### What you should do:
Everything from the first line to the line containing "1), M_PLASTIC, ins)" is to be repeated exactly; nothing past it.

** start Collected data **

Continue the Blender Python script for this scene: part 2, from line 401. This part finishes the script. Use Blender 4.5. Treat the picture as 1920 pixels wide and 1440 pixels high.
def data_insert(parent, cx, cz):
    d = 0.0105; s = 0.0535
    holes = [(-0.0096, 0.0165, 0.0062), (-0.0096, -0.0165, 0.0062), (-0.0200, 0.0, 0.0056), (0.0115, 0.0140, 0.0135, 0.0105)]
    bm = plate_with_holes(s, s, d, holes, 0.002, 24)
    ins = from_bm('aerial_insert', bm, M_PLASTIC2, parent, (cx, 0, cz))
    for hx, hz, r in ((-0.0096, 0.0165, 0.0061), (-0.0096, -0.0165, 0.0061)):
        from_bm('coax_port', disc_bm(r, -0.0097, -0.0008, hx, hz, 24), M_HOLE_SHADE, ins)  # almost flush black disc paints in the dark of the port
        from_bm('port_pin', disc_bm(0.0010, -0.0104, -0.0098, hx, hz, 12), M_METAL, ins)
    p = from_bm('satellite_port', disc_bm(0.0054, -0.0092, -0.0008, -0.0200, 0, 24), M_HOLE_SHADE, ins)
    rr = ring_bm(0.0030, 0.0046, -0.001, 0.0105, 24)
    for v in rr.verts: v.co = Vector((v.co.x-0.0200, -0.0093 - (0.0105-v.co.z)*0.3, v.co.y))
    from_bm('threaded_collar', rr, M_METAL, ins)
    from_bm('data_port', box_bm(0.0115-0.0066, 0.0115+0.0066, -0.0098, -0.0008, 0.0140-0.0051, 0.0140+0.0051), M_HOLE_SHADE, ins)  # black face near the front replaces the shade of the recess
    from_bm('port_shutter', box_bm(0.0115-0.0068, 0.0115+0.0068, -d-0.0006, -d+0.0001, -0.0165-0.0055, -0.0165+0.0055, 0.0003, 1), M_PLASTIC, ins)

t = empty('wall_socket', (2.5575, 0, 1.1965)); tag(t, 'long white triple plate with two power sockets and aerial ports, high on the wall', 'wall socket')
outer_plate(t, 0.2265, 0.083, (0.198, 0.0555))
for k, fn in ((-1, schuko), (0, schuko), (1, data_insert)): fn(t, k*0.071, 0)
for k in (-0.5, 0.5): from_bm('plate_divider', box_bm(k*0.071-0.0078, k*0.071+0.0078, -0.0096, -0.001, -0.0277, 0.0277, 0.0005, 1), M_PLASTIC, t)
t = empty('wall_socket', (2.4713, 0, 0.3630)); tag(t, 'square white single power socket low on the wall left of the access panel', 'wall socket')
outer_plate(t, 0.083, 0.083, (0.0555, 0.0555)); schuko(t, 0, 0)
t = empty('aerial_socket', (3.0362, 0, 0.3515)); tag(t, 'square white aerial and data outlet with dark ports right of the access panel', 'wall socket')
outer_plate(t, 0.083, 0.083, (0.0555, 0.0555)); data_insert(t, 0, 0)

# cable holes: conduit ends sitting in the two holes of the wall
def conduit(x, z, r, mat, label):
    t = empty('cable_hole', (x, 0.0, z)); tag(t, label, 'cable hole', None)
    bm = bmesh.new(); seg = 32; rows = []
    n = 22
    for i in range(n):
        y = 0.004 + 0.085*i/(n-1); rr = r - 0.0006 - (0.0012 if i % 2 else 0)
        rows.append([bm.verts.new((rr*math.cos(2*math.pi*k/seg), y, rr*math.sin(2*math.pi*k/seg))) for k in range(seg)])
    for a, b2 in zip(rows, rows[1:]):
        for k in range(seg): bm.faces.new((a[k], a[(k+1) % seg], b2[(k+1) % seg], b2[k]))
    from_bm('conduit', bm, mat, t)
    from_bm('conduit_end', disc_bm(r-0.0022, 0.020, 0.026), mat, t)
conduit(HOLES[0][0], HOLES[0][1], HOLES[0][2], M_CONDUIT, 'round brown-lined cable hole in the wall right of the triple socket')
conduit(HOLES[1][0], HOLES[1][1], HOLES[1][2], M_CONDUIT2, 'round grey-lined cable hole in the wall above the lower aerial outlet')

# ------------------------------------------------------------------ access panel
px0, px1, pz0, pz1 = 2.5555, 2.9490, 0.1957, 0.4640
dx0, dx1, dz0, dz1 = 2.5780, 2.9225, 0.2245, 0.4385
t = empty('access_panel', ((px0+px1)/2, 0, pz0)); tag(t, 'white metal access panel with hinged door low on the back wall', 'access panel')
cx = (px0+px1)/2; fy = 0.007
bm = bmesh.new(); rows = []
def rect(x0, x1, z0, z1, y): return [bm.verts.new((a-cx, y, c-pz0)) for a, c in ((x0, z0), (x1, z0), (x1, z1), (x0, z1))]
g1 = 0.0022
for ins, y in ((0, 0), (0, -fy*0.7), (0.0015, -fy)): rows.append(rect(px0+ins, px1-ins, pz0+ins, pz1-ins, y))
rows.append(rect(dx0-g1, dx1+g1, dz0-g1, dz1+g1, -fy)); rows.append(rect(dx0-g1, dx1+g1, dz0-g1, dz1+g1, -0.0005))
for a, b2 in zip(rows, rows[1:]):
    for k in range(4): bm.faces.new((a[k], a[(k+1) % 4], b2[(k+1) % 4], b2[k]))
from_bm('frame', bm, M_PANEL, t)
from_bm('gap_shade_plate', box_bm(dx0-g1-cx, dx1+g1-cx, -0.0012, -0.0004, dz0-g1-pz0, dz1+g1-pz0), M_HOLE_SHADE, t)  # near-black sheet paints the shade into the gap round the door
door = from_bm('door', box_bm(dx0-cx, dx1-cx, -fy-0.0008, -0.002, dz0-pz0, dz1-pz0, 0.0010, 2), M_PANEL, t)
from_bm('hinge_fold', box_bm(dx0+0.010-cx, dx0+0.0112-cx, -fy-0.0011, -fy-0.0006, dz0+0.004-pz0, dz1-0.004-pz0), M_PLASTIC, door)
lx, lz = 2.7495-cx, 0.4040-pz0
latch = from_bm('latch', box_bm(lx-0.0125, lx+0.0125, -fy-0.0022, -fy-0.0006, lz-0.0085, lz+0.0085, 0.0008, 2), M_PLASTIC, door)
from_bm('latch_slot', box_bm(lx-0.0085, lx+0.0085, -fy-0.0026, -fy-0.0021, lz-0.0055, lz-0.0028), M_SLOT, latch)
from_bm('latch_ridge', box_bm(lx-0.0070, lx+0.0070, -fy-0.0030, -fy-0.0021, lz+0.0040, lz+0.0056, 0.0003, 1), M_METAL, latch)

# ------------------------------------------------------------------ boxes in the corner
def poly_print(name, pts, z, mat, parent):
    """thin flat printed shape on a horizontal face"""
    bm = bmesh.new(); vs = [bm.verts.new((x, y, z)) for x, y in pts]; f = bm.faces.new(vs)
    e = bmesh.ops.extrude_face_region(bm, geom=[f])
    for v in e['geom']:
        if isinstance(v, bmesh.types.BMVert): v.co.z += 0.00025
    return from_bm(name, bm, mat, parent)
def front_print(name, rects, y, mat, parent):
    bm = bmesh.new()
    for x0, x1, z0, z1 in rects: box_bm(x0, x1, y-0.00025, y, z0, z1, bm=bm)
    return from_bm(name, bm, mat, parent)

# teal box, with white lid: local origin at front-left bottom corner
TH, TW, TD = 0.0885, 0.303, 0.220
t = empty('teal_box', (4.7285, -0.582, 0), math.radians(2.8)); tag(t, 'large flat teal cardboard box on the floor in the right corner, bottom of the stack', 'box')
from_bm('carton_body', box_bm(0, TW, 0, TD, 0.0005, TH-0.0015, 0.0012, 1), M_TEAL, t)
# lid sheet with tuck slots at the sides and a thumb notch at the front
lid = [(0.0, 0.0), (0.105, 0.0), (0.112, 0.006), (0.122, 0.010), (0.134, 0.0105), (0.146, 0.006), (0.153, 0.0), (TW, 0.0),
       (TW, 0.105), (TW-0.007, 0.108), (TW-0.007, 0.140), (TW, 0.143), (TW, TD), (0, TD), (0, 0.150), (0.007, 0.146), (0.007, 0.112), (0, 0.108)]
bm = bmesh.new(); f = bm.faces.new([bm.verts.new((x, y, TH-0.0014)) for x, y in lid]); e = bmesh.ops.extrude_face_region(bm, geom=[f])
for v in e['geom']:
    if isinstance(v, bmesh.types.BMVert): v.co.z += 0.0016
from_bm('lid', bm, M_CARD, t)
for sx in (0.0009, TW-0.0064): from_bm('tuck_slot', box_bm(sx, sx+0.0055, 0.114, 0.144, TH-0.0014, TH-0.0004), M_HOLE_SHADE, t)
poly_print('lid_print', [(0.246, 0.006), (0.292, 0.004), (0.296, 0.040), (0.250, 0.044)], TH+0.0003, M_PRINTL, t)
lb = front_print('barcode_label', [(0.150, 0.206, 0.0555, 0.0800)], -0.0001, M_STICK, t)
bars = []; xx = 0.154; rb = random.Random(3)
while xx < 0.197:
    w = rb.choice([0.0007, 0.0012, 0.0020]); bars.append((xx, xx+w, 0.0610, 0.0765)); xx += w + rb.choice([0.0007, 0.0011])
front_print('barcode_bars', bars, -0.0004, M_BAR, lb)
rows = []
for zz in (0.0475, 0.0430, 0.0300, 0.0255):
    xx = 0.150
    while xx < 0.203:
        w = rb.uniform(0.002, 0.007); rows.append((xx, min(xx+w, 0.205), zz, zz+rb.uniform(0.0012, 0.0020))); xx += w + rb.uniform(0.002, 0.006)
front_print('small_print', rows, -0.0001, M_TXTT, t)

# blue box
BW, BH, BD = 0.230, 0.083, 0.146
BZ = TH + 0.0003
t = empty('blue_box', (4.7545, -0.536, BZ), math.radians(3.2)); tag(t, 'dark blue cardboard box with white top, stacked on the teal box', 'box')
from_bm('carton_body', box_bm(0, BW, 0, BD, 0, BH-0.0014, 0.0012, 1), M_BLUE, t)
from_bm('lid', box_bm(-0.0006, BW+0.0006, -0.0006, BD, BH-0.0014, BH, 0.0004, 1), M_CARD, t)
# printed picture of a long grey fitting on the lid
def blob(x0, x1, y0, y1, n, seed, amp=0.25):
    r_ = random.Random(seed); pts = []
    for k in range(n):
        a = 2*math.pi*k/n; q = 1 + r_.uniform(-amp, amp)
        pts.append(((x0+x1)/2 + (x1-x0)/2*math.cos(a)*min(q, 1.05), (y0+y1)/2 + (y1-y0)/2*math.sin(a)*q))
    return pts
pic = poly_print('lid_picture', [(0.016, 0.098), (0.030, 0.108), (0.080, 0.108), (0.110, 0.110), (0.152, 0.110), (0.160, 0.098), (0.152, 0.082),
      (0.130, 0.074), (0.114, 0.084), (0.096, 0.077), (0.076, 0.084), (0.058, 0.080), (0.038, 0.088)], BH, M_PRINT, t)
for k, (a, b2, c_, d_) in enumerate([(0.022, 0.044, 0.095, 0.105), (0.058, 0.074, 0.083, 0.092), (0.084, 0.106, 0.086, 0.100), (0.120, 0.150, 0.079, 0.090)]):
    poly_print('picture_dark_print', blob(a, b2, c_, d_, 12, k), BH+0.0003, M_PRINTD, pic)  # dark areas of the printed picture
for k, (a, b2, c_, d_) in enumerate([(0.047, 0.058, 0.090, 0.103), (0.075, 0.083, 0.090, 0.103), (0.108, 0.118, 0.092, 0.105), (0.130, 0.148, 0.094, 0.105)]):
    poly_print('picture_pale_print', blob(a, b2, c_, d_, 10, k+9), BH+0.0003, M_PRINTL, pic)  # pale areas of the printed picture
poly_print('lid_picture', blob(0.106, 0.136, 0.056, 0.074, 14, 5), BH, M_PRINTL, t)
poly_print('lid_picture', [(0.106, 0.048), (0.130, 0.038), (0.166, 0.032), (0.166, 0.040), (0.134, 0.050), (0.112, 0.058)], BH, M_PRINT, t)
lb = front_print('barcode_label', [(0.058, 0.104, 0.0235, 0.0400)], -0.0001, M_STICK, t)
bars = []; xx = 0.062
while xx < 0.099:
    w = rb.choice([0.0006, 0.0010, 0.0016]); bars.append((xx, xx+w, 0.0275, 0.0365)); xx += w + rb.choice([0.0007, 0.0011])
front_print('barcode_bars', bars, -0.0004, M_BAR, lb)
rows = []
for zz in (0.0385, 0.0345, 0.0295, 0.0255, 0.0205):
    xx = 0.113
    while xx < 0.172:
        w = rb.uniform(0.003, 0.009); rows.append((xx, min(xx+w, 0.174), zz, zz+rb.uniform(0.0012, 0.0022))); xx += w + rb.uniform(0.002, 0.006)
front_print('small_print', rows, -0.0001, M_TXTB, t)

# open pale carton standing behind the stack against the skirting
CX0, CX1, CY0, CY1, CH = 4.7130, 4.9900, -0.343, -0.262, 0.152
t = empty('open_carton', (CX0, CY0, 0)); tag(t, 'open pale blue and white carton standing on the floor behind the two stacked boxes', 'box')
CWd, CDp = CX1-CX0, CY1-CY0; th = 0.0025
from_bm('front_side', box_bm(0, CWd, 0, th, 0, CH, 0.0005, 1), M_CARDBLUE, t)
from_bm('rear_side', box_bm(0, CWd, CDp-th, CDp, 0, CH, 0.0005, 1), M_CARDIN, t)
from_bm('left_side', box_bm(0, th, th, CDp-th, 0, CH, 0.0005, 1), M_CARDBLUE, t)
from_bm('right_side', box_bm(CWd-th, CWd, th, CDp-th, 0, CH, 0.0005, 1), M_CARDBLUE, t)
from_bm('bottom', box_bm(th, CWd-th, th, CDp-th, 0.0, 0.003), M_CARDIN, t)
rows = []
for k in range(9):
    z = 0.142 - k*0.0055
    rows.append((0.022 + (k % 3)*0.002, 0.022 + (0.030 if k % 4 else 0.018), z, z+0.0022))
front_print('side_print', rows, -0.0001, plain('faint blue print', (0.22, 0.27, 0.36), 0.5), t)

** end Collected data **

### Correct answer:
Continue the Blender Python script for this scene: part 2, from line 401. This part finishes the script. Use Blender 4.5. Treat the picture as 1920 pixels wide and 1440 pixels high.
def data_insert(parent, cx, cz):
    d = 0.0105; s = 0.0535
    holes = [(-0.0096, 0.0165, 0.0062), (-0.0096, -0.0165, 0.0062), (-0.0200, 0.0, 0.0056), (0.0115, 0.0140, 0.0135, 0.0105)]
    bm = plate_with_holes(s, s, d, holes, 0.002, 24)
    ins = from_bm('aerial_insert', bm, M_PLASTIC2, parent, (cx, 0, cz))
    for hx, hz, r in ((-0.0096, 0.0165, 0.0061), (-0.0096, -0.0165, 0.0061)):
        from_bm('coax_port', disc_bm(r, -0.0097, -0.0008, hx, hz, 24), M_HOLE_SHADE, ins)  # almost flush black disc paints in the dark of the port
        from_bm('port_pin', disc_bm(0.0010, -0.0104, -0.0098, hx, hz, 12), M_METAL, ins)
    p = from_bm('satellite_port', disc_bm(0.0054, -0.0092, -0.0008, -0.0200, 0, 24), M_HOLE_SHADE, ins)
    rr = ring_bm(0.0030, 0.0046, -0.001, 0.0105, 24)
    for v in rr.verts: v.co = Vector((v.co.x-0.0200, -0.0093 - (0.0105-v.co.z)*0.3, v.co.y))
    from_bm('threaded_collar', rr, M_METAL, ins)
    from_bm('data_port', box_bm(0.0115-0.0066, 0.0115+0.0066, -0.0098, -0.0008, 0.0140-0.0051, 0.0140+0.0051), M_HOLE_SHADE, ins)  # black face near the front replaces the shade of the recess
    from_bm('port_shutter', box_bm(0.0115-0.0068, 0.0115+0.0068, -d-0.0006, -d+0.0001, -0.0165-0.0055, -0.0165+0.0055, 0.0003, 1), M_PLASTIC, ins)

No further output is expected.